Le choix des deux titres n’en reste pas moins délicat. Cette année, il s’est imposé sans trop d’états d’âme. Le premier volume de Casanova ayant rejoint les rangs de la bibliothèque dès sa sortie au printemps (notons au passage que cette édition définitive n’apporte pas les surprises annoncées), les deux volumes de Barbey d’Aurevilly ayant été acquis d’occasion cet été, la route était ouverte pour quelques découvertes suggérées dans cet atelier au fil des conversations.

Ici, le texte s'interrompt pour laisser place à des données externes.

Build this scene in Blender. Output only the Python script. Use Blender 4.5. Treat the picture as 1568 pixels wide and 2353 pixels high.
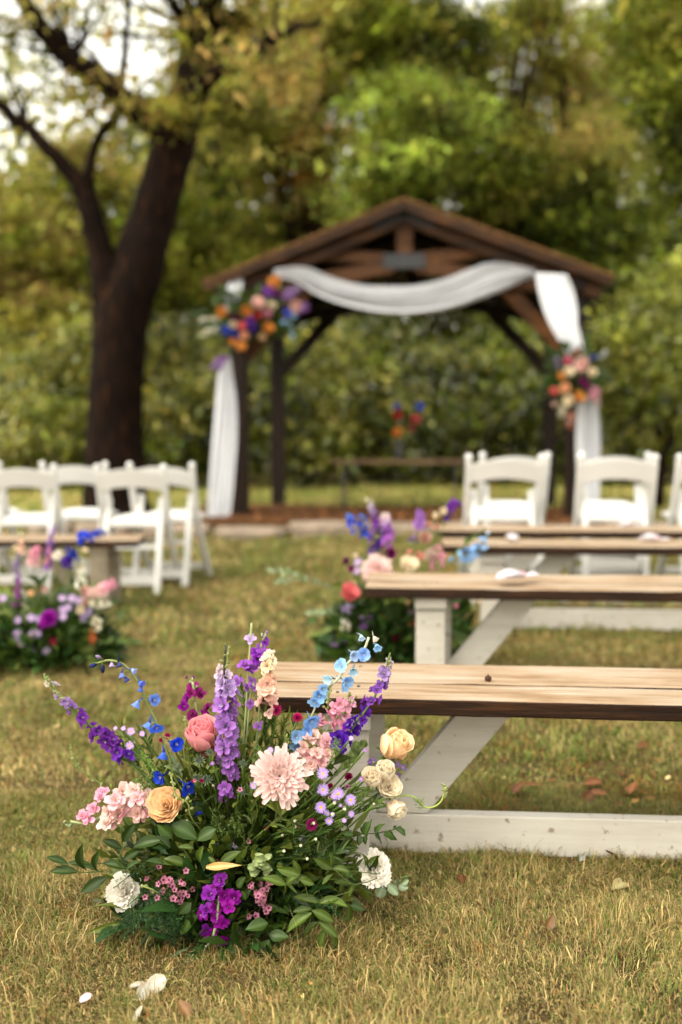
import bpy, bmesh, math, random
import numpy as np
from mathutils import Vector, Matrix, Quaternion

for _o in list(bpy.data.objects):
    bpy.data.objects.remove(_o)
S = bpy.context.scene
COL = S.collection
R = math.radians

# ---------------------------------------------------------------- camera
CAM_H = 1.0
F, CX, CY, HOR = 2288.0, 784.0, 1176.5, 1003.0     # focal length and centre in 1568 x 2353 units (35 mm lens)
PITCH = math.atan((CY - HOR) / F)
cam_d = bpy.data.cameras.new('camera')
cam = bpy.data.objects.new('camera', cam_d)
COL.objects.link(cam)
cam.location = (0, 0, CAM_H)
cam.rotation_euler = (math.pi / 2 - PITCH, 0, 0)
cam_d.sensor_fit = 'VERTICAL'
cam_d.sensor_height = 36.0
cam_d.sensor_width = 24.0
cam_d.lens = 36.0 * F / 2353.0
cam_d.clip_start = 0.05
cam_d.clip_end = 900
cam_d.dof.use_dof = True
cam_d.dof.focus_distance = 1.99
cam_d.dof.aperture_fstop = 1.55
S.camera = cam

# ---------------------------------------------------------------- sky, sun, exposure
SUN_EL, SUN_AZ = R(56), R(228)      # azimuth measured clockwise from +Y (the view direction)
w = bpy.data.worlds.new('World')
S.world = w
w.use_nodes = True
nt = w.node_tree
for n in list(nt.nodes):
    nt.nodes.remove(n)
sky = nt.nodes.new('ShaderNodeTexSky')
sky.sky_type = 'NISHITA'
sky.sun_disc = False
sky.sun_elevation = SUN_EL
sky.sun_rotation = SUN_AZ
sky.air_density = 2.0
sky.dust_density = 1.0
sky.ozone_density = 1.0
hs = nt.nodes.new('ShaderNodeHueSaturation')
hs.inputs['Saturation'].default_value = 0.22          # a thin white overcast
mx = nt.nodes.new('ShaderNodeMix')
mx.data_type = 'RGBA'
mx.blend_type = 'MULTIPLY'
mx.inputs['Factor'].default_value = 1.0
mx.inputs['B'].default_value = (1.0, 0.935, 0.825, 1)
bg = nt.nodes.new('ShaderNodeBackground')
bg.inputs['Strength'].default_value = 0.15
wo = nt.nodes.new('ShaderNodeOutputWorld')
nt.links.new(sky.outputs[0], hs.inputs['Color'])
nt.links.new(hs.outputs[0], mx.inputs['A'])
nt.links.new(mx.outputs['Result'], bg.inputs['Color'])
nt.links.new(bg.outputs[0], wo.inputs['Surface'])
sl = bpy.data.lights.new('sun', 'SUN')
sl.energy = 1.0
sl.angle = R(30)
sl.color = (1.0, 0.92, 0.78)
sun = bpy.data.objects.new('sun', sl)
COL.objects.link(sun)
sdir = Vector((math.sin(SUN_AZ) * math.cos(SUN_EL), math.cos(SUN_AZ) * math.cos(SUN_EL), math.sin(SUN_EL)))
sun.rotation_euler = sdir.to_track_quat('Z', 'Y').to_euler()
S.view_settings.view_transform = 'Standard'
S.view_settings.look = 'None'
S.view_settings.gamma = 1
S.view_settings.use_curve_mapping = False
S.view_settings.exposure = 1.88
S.render.engine = 'CYCLES'
S.cycles.use_denoising = True
try:
    S.cycles.denoiser = 'OPENIMAGEDENOISE'
    S.cycles.denoising_input_passes = 'RGB_ALBEDO_NORMAL'
except Exception:
    pass
S.cycles.use_adaptive_sampling = True
S.cycles.adaptive_threshold = 0.03
S.cycles.max_bounces = 6
S.cycles.diffuse_bounces = 3
S.cycles.glossy_bounces = 2
S.cycles.transmission_bounces = 4
S.cycles.transparent_max_bounces = 6
S.cycles.caustics_reflective = False
S.cycles.caustics_refractive = False
S.cycles.sample_clamp_indirect = 6

# ---------------------------------------------------------------- helpers
_c, _s = math.cos(PITCH), math.sin(PITCH)


def P(u, v, d):
    """world point seen at (u, v) whose distance along +Y is d"""
    x, y = (u - CX) / F, -(v - CY) / F
    r = Vector((x, _c + y * _s, -_s + y * _c))
    k = d / r.y
    return Vector((r.x * k, d, CAM_H + r.z * k))


def sstep(a, b, x):
    t = np.clip((np.asarray(x, float) - a) / (b - a), 0, 1)
    return t * t * (3 - 2 * t)


def gz(x, y):
    """height of the lawn"""
    return 0.08 * sstep(2.2, 4.2, y) * sstep(-1.0, 0.4, x) + 0.03 * sstep(5.5, 8.5, y) * (1 - sstep(-1.0, 0.4, x))


def GZ(x, y):
    return float(gz(x, y))


def ground_at(u, v):
    d = F * CAM_H / max(v - HOR, 5)
    for _ in range(12):
        p = P(u, v, d)
        d *= (CAM_H - GZ(p.x, p.y)) / max(CAM_H - p.z, 1e-3)
    p = P(u, v, d)
    return Vector((p.x, p.y, GZ(p.x, p.y)))


def tag(o, label=None, cat=None, group=None, kind=None):
    if label:
        o['label'] = label
    if cat:
        o['category'] = cat
    if group:
        o['group'] = group
    if kind:
        o['kind'] = kind
    return o


def empty(name, loc=(0, 0, 0), rz=0.0, parent=None):
    o = bpy.data.objects.new(name, None)
    o.empty_display_size = 0.1
    COL.objects.link(o)
    o.location = loc
    o.rotation_euler = (0, 0, rz)
    o.parent = parent
    return o


def put(name, me, parent=None, loc=(0, 0, 0), rot=None, sc=None):
    o = bpy.data.objects.new(name, me)
    COL.objects.link(o)
    o.parent = parent
    o.location = loc
    if rot is not None:
        o.rotation_mode = 'QUATERNION'
        o.rotation_quaternion = rot
    if sc is not None:
        o.scale = (sc, sc, sc) if isinstance(sc, (int, float)) else sc
    return o


def copy_tree(o, parent=None):
    c = o.copy()
    COL.objects.link(c)
    c.parent = parent
    for ch in o.children:
        copy_tree(ch, c)
    return c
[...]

 Les deux élus sont donc Jane Austen et Emil Cioran. Un rapprochement qui peut faire sursauter, convenons-en, puisqu’il ne répond à aucune logique, ne convoque aucune cohérence. Il répond juste à une manie du lecteur, celle d’alterner la lecture de romans et celle d’essais. Pour Cioran, nous attendrons d’ailleurs un peu. Il faut être bien campé sur ses assises pour affronter l’animal, au risque de finir plus vite qu’à son tour au fond de la Loire. Je n’en ai pas moins lu avec délectation « La tentation d’exister » et « de l’inconvénient d’être né » il y a quelques années.  cioran

 Pour l’heure, la vraie bonne surprise est Jane Austen, avec laquelle le lecteur impatient n’a pas pu s’empêcher de faire connaissance. Il s’imaginait une espèce de sœur Brontë, proposant quelque mélodrame glacial et déchirant dans des châteaux hantés balayés par les vents. Et il découvre une espèce de Cervantés en jupon, facétieuse et pleine d’esprit, qui semble justement s’amuser avec les codes du roman, notamment avec le roman « gothique » qui était en vogue à l’époque en cette fin de XVIIIe.

 Mais n’allons pas trop vite. Nous n’en sommes qu’aux premiers chapitres du premier roman «  L’abbaye de Nothanger », et laissons le fil se dérouler. Et puis peut-être céderons-nous, par la suite, aux injonctions amicales de quelques lectrices inconditionnelles de cet auteur essentiellement connu pour son best-seller « Orgueil et préjugés », qui invitent à lire Jane Austen en VO, en raison de la singularité de sa langue.

Nous verrons. En attendant, l’acheteur aveugle qui s’est muni de ces deux ouvrages, n’est pas mécontent de découvrir un point commun aux deux impétrants : une propension à manier l’humour, dans des registres complètement différents certes (j’entends déjà des hauts cris) qui augure de quelques sourires bienvenus, le soir au coin du poêle.